Re: Industry db benchmark result on recent 2.6 kernels

From: Ingo Molnar
Date: Fri Apr 01 2005 - 05:38:50 EST



* Paul Jackson <pj@xxxxxxxxxxxx> wrote:

> > It has to be made sure that H1+H2+H3 != H4+H5+H6,
>
> Yeah - if you start trying to think about the general case here, the
> combinations tend to explode on one.

well, while i dont think we need that much complexity, the most generic
case is a representation of the actual hardware (cache/bus) layout,
where separate hardware component types have different IDs.

e.g. a simple hiearchy would be:

____H1____
_H2_ _H2_
H3 H3 H3 H3
[P1] [P2] [P3] [P4]

Then all that has to happen is to build a 'path' of ids (e.g. "H3,H2,H3"
is a path), which is a vector of IDs, and an array of already measured
vectors. These IDs never get added so they just have to be unique per
type of component.

there are two different vectors possible: H3,H2,H3 and H3,H2,H1,H2,H3,
so two measurements are needed, between P1 and P2 and P1 and P3. (the
first natural occurence of each path)

this is tree walking and vector building/matching. There is no
restriction on the layout of the hierarchy, other than it has to be a
tree. (no circularity) It's easy to specify such a tree, and there are
no 'mixup' dangers.

> I'm thinking we get off easy, because:
>
> 1) Specific arch's can apply specific short cuts.
>
> My intuition was that any specific architecture, when it
> got down to specifics, could find enough ways to cheat
> so that it could get results quickly, that easily fit
> in a single 'distance' word, which results were 'close
> enough.'

yes - but the fundamental problem is already that we do have per-arch
shortcuts: the cache_hot value. If an arch wanted to set it up, it could
do it. But it's not easy to set it up and the value is not intuitive. So
the key is to make it convenient and fool-proof to set up the data -
otherwise it just wont be used, or will be used incorrectly.

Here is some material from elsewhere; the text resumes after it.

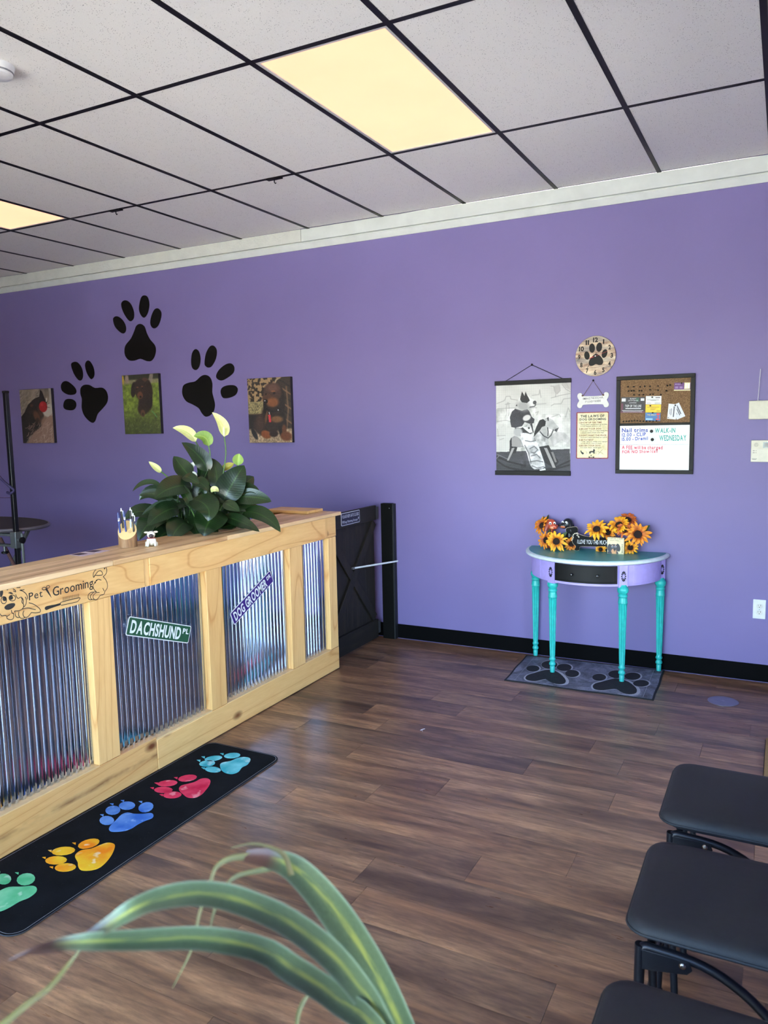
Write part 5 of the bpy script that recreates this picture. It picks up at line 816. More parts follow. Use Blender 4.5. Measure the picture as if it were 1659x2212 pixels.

but i'd too go for the simpler 'pseudo-distance' function, because it's
so much easier to iterate through it. But it's not intuitive. Maybe it
should be called 'connection ID': a unique ID for each uniqe type of
path between CPUs. An architecture can take shortcuts if it has a simple
layout (most have). I.e.:

sched_cpu_connection_type(int cpu1, int cpu2)

would return a unique type ID for different. Note that 'distance' (or
'memory access latency', or 'NUMA factor') as a unit is not sufficient,
as it does not take cache-size nor CPU speed into account, which does
play a role in the migration characteristics.